I’d gone back to America in July 2013. We were going to do a show in San Francisco in October. We were a bit depressed when we got back because of Dominic (Elliot – DH’s assistant who committed suicide in 2013). One day J.P. just sat there looking like that (head in hands), and I thought I’ll paint you.
I painted him. And it took three days to paint. I thought well, you can portrait in three days. You can paint a portrait in two or three hours, actually. And I did one or two more using different chairs and things. But then I realized I needed the feet in, so I built a little platform and put a chair on it. And then I thought well, I can ask a lot of people to come and sit for three days. Three days isn’t that much. It could be Friday, Saturday, Sunday. To ask somebody to pose for a week means you’ve to take a week off, or two weeks. I sat for Lucian Freud for 120 hours.
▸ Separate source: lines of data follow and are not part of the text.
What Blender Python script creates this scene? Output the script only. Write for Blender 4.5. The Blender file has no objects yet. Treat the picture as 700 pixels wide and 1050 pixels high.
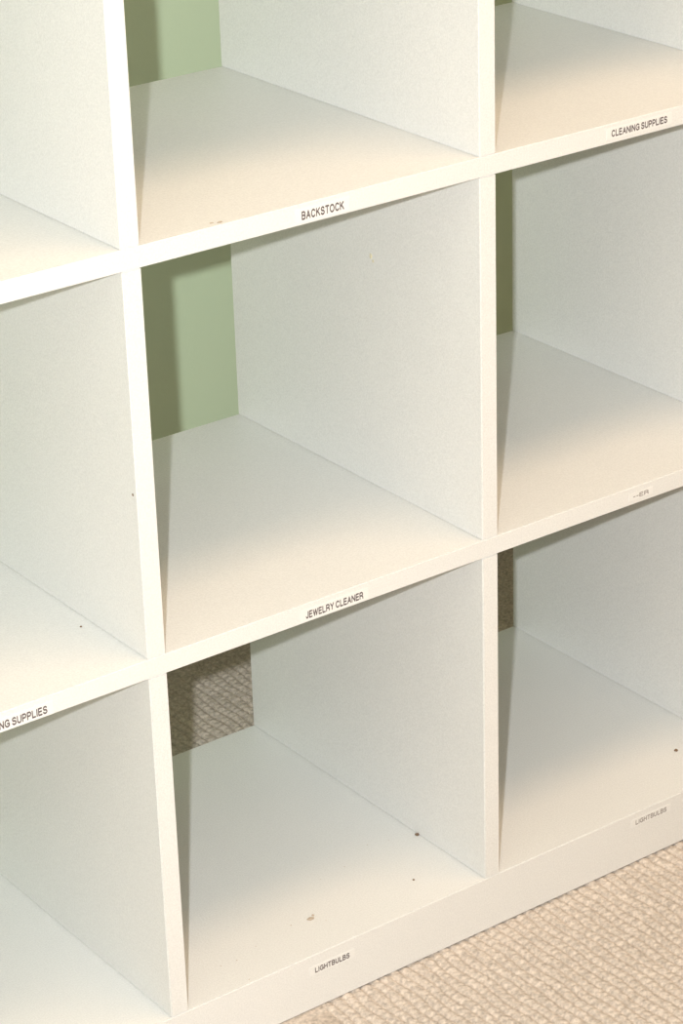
import bpy, bmesh, numpy as np, math, random
from mathutils import Matrix, Vector
random.seed(3)
C=(-1.01302339,-1.67020142,1.43432471);F=2753.21
R=[[0.8030350426755072,0.27097305637638264,-0.5307620210161876],[-0.5952222016753921,0.32125812218818783,-0.7365485384961526],[-0.02907319844539232,0.9073956257587756,0.4192707090723052]]
W=.335;TV=.0175;TH=.0177;D=.382;HP=.057;P=W+TV;AR=TV/2
S2B=HP+W;S2T=S2B+TH;S1B=S2T+W;S1T=S1B+TH
YW=.66
col=bpy.context.scene.collection
def mat(name,colr,rough=.5,bump=None,var=None):
    m=bpy.data.materials.new(name);m.use_nodes=True;nt=m.node_tree;b=nt.nodes['Principled BSDF']
    b.inputs['Base Color'].default_value=(*colr,1);b.inputs['Roughness'].default_value=rough
    tc=nt.nodes.new('ShaderNodeTexCoord')
    if bump:
        n=nt.nodes.new('ShaderNodeTexNoise');n.inputs['Scale'].default_value=bump[0];n.inputs['Detail'].default_value=3
        nt.links.new(tc.outputs['Object'],n.inputs['Vector'])
        bp=nt.nodes.new('ShaderNodeBump');bp.inputs['Strength'].default_value=bump[1];bp.inputs['Distance'].default_value=.001
        nt.links.new(n.outputs['Fac'],bp.inputs['Height']);nt.links.new(bp.outputs['Normal'],b.inputs['Normal'])
    if var:
        n=nt.nodes.new('ShaderNodeTexNoise');n.inputs['Scale'].default_value=var[0];n.inputs['Detail'].default_value=5
        nt.links.new(tc.outputs['Object'],n.inputs['Vector'])
        cr=nt.nodes.new('ShaderNodeValToRGB');cr.color_ramp.elements[0].position=.3;cr.color_ramp.elements[1].position=.7
        cr.color_ramp.elements[0].color=(*[c*(1-var[1]) for c in colr],1);cr.color_ramp.elements[1].color=(*[min(1,c*(1+var[1])) for c in colr],1)
        nt.links.new(n.outputs['Fac'],cr.inputs['Fac']);nt.links.new(cr.outputs['Color'],b.inputs['Base Color'])
    return m
def boxes(name,bl,m,bev=.0):
    me=bpy.data.meshes.new(name);bm=bmesh.new()
    for lo,hi in bl:
        t=bmesh.new();bmesh.ops.create_cube(t,size=1)
        for v in t.verts: v.co=Vector([lo[i]+(v.co[i]+.5)*(hi[i]-lo[i]) for i in range(3)])
        if bev: bmesh.ops.bevel(t,geom=t.edges[:],offset=bev,segments=2,affect='EDGES')
        tm=bpy.data.meshes.new('t');t.to_mesh(tm);bm.from_mesh(tm);bpy.data.meshes.remove(tm);t.free()
    bm.to_mesh(me);bm.free();o=bpy.data.objects.new(name,me);col.objects.link(o);me.materials.append(m);return o
white=mat('white_laminate',(.75,.752,.742),.42,(420,.4),(650,.06))
OT=.05;xl=-P+AR-OT;xr=3*P-AR+OT
NR=4;ztop=HP+NR*W+(NR-1)*TH
bl=[((xl,0,0),(xr,D,HP)),((xl,0,ztop),(xr,D,ztop+OT)),((xl,0,HP),(xl+OT,D,ztop)),((xr-OT,0,HP),(xr,D,ztop))]
for r in range(NR):
    z0=HP+r*(W+TH)
    if r<NR-1: bl.append(((xl+OT,0,z0+W),(xr-OT,D,z0+W+TH)))
    for c in range(3): bl.append(((c*P-AR,.0003,z0),(c*P+AR,D,z0+W)))
shelf=boxes('cube_shelf_unit',bl,white,.0008)
# carpet
def spaced(parts):
    o=[]
    for a,b,s in parts: o+=list(np.arange(a,b,s))
    o.append(parts[-1][1]);return np.array(o)
x0,x1,y0,zc=-3.2,3.8,-5.5,2.6
xs=spaced([(x0,.15,.1),(.15,1.3,.0015),(1.3,x1,.1)])
ys=spaced([(y0,-.4,.1),(-.4,.02,.0014),(.02,.38,.05),(.38,YW,.0014)])
XX,YY=np.meshgrid(xs,ys)
def height(x,y):
    rp=.0115;lp=.0085
    x=x+.0012*np.sin(y*90+np.sin(x*60)*2)
    ri=np.floor(x/rp);fx=x/rp-ri-.5
    yy=y/lp+.5*(ri%2)+.25*np.sin(ri*12.9898)+.45*fx;li=np.floor(yy);fy=yy-li-.5
    h=np.sin(ri*127.1+li*311.7)*43758.5453;h=h-np.floor(h)
    rib=np.clip(1-(fx*2.0)**2,0,1)**.5
    lo=np.clip(1-(fy*1.8)**2,0,1)**.5
    return .0046*rib*(.45+.55*lo)*(.75+.35*h)-.0047
mask=(XX>.15)&(XX<1.3)&((YY<.02)&(YY>-.4)|(YY>.38)&(YY<YW))
H=np.where(mask,height(XX,YY),-.001)
nx,ny=len(xs),len(ys)
co=np.stack([XX,YY,H],-1).reshape(-1,3)
i=np.arange(ny-1)[:,None]*nx+np.arange(nx-1)[None,:]
f=np.stack([i,i+1,i+nx+1,i+nx],-1).reshape(-1,4)
me=bpy.data.meshes.new('floor');me.vertices.add(len(co));me.vertices.foreach_set('co',co.ravel())
me.loops.add(f.size);me.loops.foreach_set('vertex_index',f.ravel());me.polygons.add(len(f));me.polygons.foreach_set('loop_start',np.arange(len(f))*4)
me.update(calc_edges=True);me.polygons.foreach_set('use_smooth',np.ones(len(f),bool))
fl=bpy.data.objects.new('floor',me);col.objects.link(fl)
me.materials.append(mat('loop_carpet',(.55,.485,.425),.95,(900,.7),(300,.28)))
green=mat('green_wall_paint',(.55,.67,.47),.7,(200,.2));cream=mat('painted_wall',(.58,.53,.44),.8,(200,.2));ceil=mat('ceiling_paint',(.65,.61,.53),.9,(100,.2))
boxes('wall_back',[((x0,YW,-.01),(x1,YW+.1,zc))],green)
boxes('wall_left',[((x0-.1,y0,-.01),(x0,YW,zc))],cream)
boxes('wall_right',[((x1,y0,-.01),(x1+.1,YW,zc))],cream)
boxes('wall_front',[((x0,y0-.1,-.01),(x1,y0,zc))],cream)
boxes('ceiling',[((x0,y0,zc),(x1,YW,zc+.1))],ceil)
# lettering: grotesque capitals built from strokes (cap height 1)
def arc(cx,cy,rx,ry,a,b,n=10): return [(cx+rx*math.cos(math.radians(a+(b-a)*i/n)),cy+ry*math.sin(math.radians(a+(b-a)*i/n))) for i in range(n+1)]
G={'A':(.74,[[(0,0),(.37,1),(.74,0)],[(.14,.33),(.60,.33)]]),
'B':(.66,[[(0,0),(0,1),(.38,1)]+arc(.38,.76,.24,.24,90,-90)+[(0,.52)],[(.38,.52)]+arc(.40,.26,.26,.26,90,-90)+[(0,0)]]),
'C':(.76,[arc(.40,.5,.40,.5,40,320,18)]),
'E':(.62,[[(.62,0),(0,0),(0,1),(.60,1)],[(0,.52),(.56,.52)]]),
'G':(.80,[arc(.42,.5,.42,.5,42,330,18)+[(.80,.1),(.80,.47),(.46,.47)]]),
'H':(.70,[[(0,0),(0,1)],[(.70,0),(.70,1)],[(0,.52),(.70,.52)]]),
'I':(0.02,[[(.01,0),(.01,1)]]),
'J':(.46,[[(.46,1),(.46,.26)]+arc(.23,.24,.23,.24,0,-180)]),
'K':(.70,[[(0,0),(0,1)],[(.66,1),(0,.38)],[(.24,.60),(.70,0)]]),
'L':(.56,[[(0,1),(0,0),(.56,0)]]),
'N':(.70,[[(0,0),(0,1),(.70,0),(.70,1)]]),
'O':(.84,[arc(.42,.5,.42,.5,0,360,24)]),
'P':(.64,[[(0,0),(0,1),(.38,1)]+arc(.38,.72,.26,.28,90,-90)+[(0,.44)]]),
'R':(.70,[[(0,0),(0,1),(.40,1)]+arc(.40,.74,.26,.26,90,-90)+[(0,.48)],[(.40,.48),(.66,.30),(.70,0)]]),
'S':(.66,[arc(.33,.75,.30,.25,25,235,12)+arc(.33,.26,.33,.26,75,-165,14)]),
'T':(.66,[[(0,1),(.66,1)],[(.33,1),(.33,0)]]),
'U':(.68,[[(0,1),(0,.34)]+arc(.34,.34,.34,.34,180,360)+[(.68,1)]]),
'W':(1.06,[[(0,1),(.27,0),(.53,1),(.79,0),(1.06,1)]]),
'Y':(.70,[[(0,1),(.35,.45),(.70,1)],[(.35,.45),(.35,0)]]),
'-':(.30,[[(0,.4),(.30,.4)]]),' ':(.0,[])}
def lettering(txt,m,xa,xb,z,h,sw=.21):
    bm=bmesh.new();x=0;polys=[]
    for ch in txt:
        w_,st=G[ch]
        for s in st: polys.append([(x+a,b) for a,b in s])
        x+=w_+.32
    x-=.32;sx=(xb-xa)/x
    k=0
    def face(ps):
        nonlocal k
        k+=1;yy=-.00035-.0000002*k
        bm.faces.new([bm.verts.new((xa+px*sx,yy,z+(py-.5)*h)) for px,py in ps])
    r=sw/2
    for s in polys:
        s=[(a,r+b*(1-sw)) for a,b in s]
        for (a,b),(c,d) in zip(s,s[1:]):
            l=math.hypot(c-a,d-b)
            if l<1e-6: continue
            nx_,ny_=-(d-b)/l*r,(c-a)/l*r
            face([(a+nx_,b+ny_),(a-nx_,b-ny_),(c-nx_,d-ny_),(c+nx_,d+ny_)])
        for a,b in s: face([(a+r*math.cos(t*math.pi/4),b+r*math.sin(t*math.pi/4)) for t in range(8)])
    me=bpy.data.meshes.new('lettering');bm.to_mesh(me);bm.free();o=bpy.data.objects.new('lettering',me);col.objects.link(o);me.materials.append(m);return o
ink=mat('label_ink',(.12,.095,.10),.6);ink2=mat('faded_ink',(.33,.30,.29),.6);tape=mat('label_tape',(.79,.79,.78),.35)
def label(txt,xa,xb,z,h=.0074,m=ink):
    s=boxes('shelf_label',[((xa-.006,-.0003,z-h*.8),(xb+.006,.0,z+h*.8))],tape)
    lettering(txt,m,xa,xb,z,h).parent=s
label('BACKSTOCK',.161,.202,.7525)
label('JEWELRY CLEANER',.150,.210,.399,.0070)
label('CLEANING SUPPLIES',.490,.554,.7535,.0064)
label('CLEANING SUPPLIES',-.174,-.106,.3985)
label('LIGHTBULBS',.145,.183,.0405,.0058)
label('LIGHTBULBS',.534,.574,.0455,.0055,ink2)
label('--ER',.523,.541,.400,.0045,ink2)
# crumbs
def lump(bm,c,r,sq=(1,1,.6)):
    t=bmesh.ops.create_icosphere(bm,subdivisions=2,radius=1)
    for v in t['verts']:
        k=r*(1+random.uniform(-.25,.25));v.co=Vector((c[0]+v.co.x*k*sq[0],c[1]+v.co.y*k*sq[1],c[2]+v.co.z*k*sq[2]))
def crumbs(name,lst,m):
    bm=bmesh.new()
    for c,r,sq in lst: lump(bm,c,r,sq)
    me=bpy.data.meshes.new(name);bm.to_mesh(me);bm.free();o=bpy.data.objects.new(name,me);col.objects.link(o);me.materials.append(m);o.parent=shelf
dirt=mat('dirt_crumb',(.20,.13,.08),.8,None,(900,.5));dust=mat('dust_mark',(.50,.42,.34),.8,None,(900,.2))
F1=(1,1,.5)
crumbs('dirt_crumbs',[((.342,.102,HP+.001),.0021,F1),((.290,.041,HP+.0007),.0011,F1),((.646,.063,HP+.001),.0021,F1),((-.020,.086,S2T+.0006),.0011,F1)],dirt)
L1=[((.176,.049,HP+.0004),.003,(1.2,.8,.2)),((.181,.052,HP+.0006),.0014,F1),((.086,.005,S1T+.0004),.0014,(1.8,1,.3)),((.080,.008,S1T+.0002),.001,(1.8,1,.3))]
for _ in range(10):
    L1.append(((random.uniform(.03,.33),random.uniform(.005,.12),HP+.0001),random.uniform(.0003,.0006),(1.3,.9,.3)))
crumbs('dust_marks',L1,dust)
crumbs('scuff_marks',[((-AR-.0002,.006,.556),.0012,(.3,1,1))],dirt)
crumbs('glue_residue',[((P-AR-.0002,.155,.635),.0022,(.3,.8,1.2)),((P-AR-.0002,.152,.631),.0014,(.3,1,1))],mat('dried_glue',(.72,.66,.48),.5))
def lamp(name,kind,loc,e,c,**k):
    l=bpy.data.lights.new(name,kind);l.energy=e;l.color=c
    for a_,v in k.items(): setattr(l,a_,v)
    o=bpy.data.objects.new(name,l);o.location=loc;col.objects.link(o);return o
L=[C[i]-.087*R[i][0]+.03*R[i][1] for i in range(3)]
lamp('camera_flash','POINT',L,178,(.97,.995,1),shadow_soft_size=.013)
lamp('added_warm_fill','AREA',(.75,-.66,2.58),24,(1,.68,.42),shape='RECTANGLE',size=1.4,size_y=.45)
lamp('added_warm_fill','AREA',(1.2,-3.2,2.58),10,(1,.62,.30),shape='RECTANGLE',size=1.2,size_y=.6)  # added unseen fill, warms the shadowed areas from the front; not a known fixture
w=bpy.data.worlds.new('world');w.use_nodes=True;w.node_tree.nodes['Background'].inputs[0].default_value=(.5,.45,.4,1);w.node_tree.nodes['Background'].inputs[1].default_value=.3;bpy.context.scene.world=w
cam=bpy.data.objects.new('camera',bpy.data.cameras.new('camera'));col.objects.link(cam)
M=Matrix.Identity(4)
for i in range(3):
    for j in range(3): M[i][j]=R[i][j]
    M[i][3]=C[i]
cam.matrix_world=M;cam.data.sensor_fit='VERTICAL';cam.data.sensor_height=36;cam.data.lens=F*36/1050
bpy.context.scene.camera=cam
bpy.context.scene.view_settings.view_transform='Standard'
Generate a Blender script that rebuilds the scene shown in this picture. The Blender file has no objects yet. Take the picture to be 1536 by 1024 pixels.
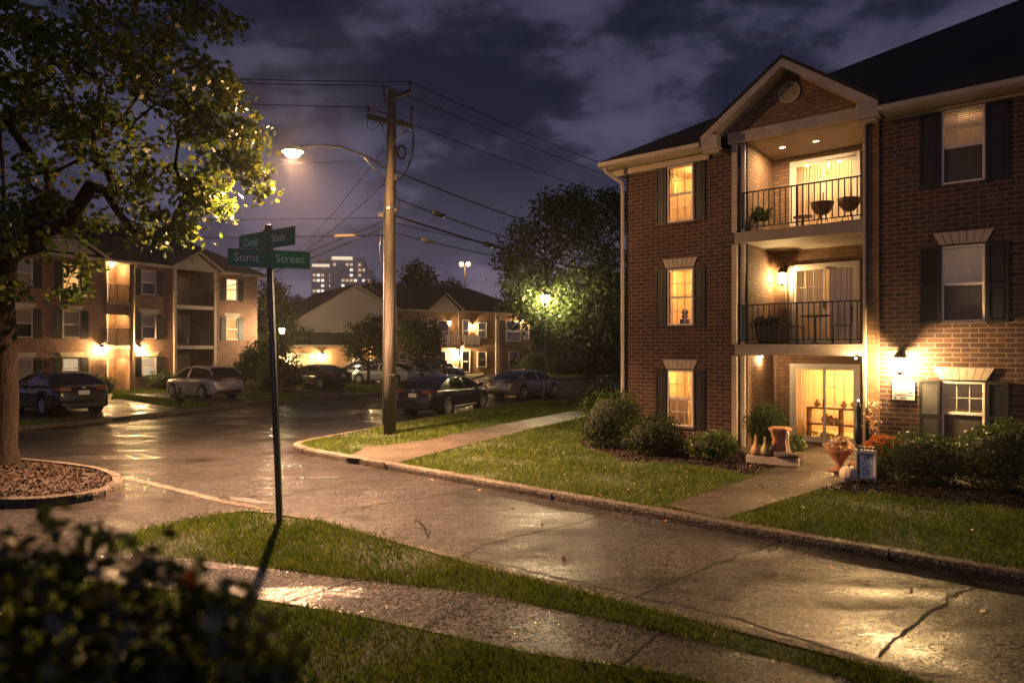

I couldn’t ask people do that that. So when I’d done about 15, I realized it was quite an interesting technique. They were all sitting in the same chair with either a green or blue background. And I saw them all as individuals. That’s what they were. They were all individuals. I got 75 people, some are in it twice or three times. And then after I painted about 40, I then thought we could show them. I suggested to the Royal Academy again, the Sackler rooms. That’s what we did, just four years after the other exhibition. They made a lot of money on the other exhibition, so they did it.
David, the whole world seems to be watching you at the moment in terms of what you’ve been doing and the process of how you’re making art. This particular exhibition I think must take an enormous amount of courage because you’re actually revealing, particularly through the digital screens, how you construct images. It’s a very honest way of showing technique and process. Do you see it as an act of courage, sharing that kind of information to an audience?
It’s there. If you draw on an iPad, you can play it back. Every mark is recorded. It plays it back very quickly, actually. But it took us six years to get to this. It was only after about three years I realized people were interested in watching it. I should have known. Everybody likes watching someone draw, really.
When we did the Royal Academy show in 2012, we didn’t really have them there. There were one or two on an iPad, displaying quickly, and nobody noticed them much. You wouldn’t notice them much.
When we got to Cologne, the last bit, I’d realized more about these. But then really the first place we showed them bigger was in San Francisco. That was very successful there. People watched them. I thought well, yeah, it’s good. Here, now, we have a 15-screen thing, and you can watch the drawing. Because it’s 15 screens, you can see the drawing being done even if on a small screen you couldn’t. It’s just there. So you have to take notice of it. I do. I thought well, you might as well show this. Why not? Yeah, I don’t mind. I’ve the courage.
Davi Hockney Current runs at the National Gallery of Victoria until March 13, 2017.